The Supreme Court started by noting "[t]he fundamental right to property is as old as our state," and citing Locke and Madison, "[f]rom the very beginnings of our republic we have jealously guarded against the governmental taking of property…." The Act's restrictions on the owners' use and development was a taking:

"Property" clearly includes the rights to improve, develop, and subdivide, which were severely and indefinitely restricted here by the Map Act.

The court is absolutely right to note that property rights protected by the compensation requirements of the state constitution includes the right to use and develop land, as well as mere physical ownership of it. This both fits the original understanding of property going back to the Founding and before, and makes sense from standpoint of modern economic analysis of property rights. The state of North Carolina certainly has the power to use eminent domain to take property to build roads. But it can't get around the constitutional requirement of just compensation by preemptively banning development on the land, and thereby artificially lowering the price.

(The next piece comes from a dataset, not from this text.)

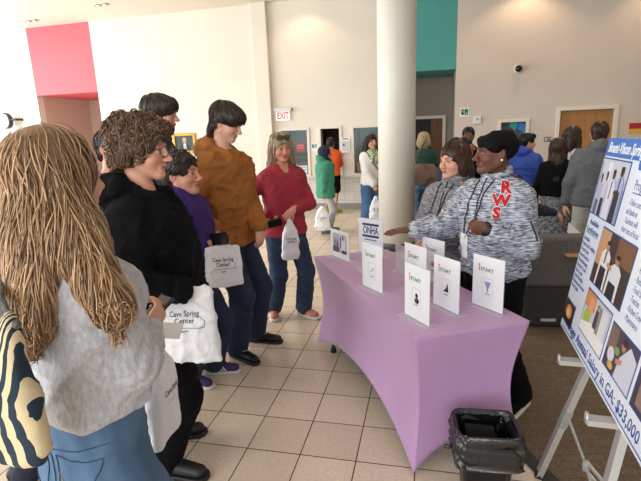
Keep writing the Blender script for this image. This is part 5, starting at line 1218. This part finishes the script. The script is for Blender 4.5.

The decision has implications that go beyond the Map Act and the taking of property for road-building. Had the ruling gone the other way, it might well have opened the door to uncompensated takings in various other situations, as well. There are many situations where the state might want to lower the value of property by indefinitely banning development, so it can then take the property at a later date in order to use it for a public project, or even to transfer it to influential private interests under the guise of promoting "economic development" or alleviating blight. Such takings were ruled to be permissible "public uses" by the Supreme Court in the controversial Kelo case in 2005, and are still permitted in all too many states even in the aftermath of the massive political backlash against Kelo.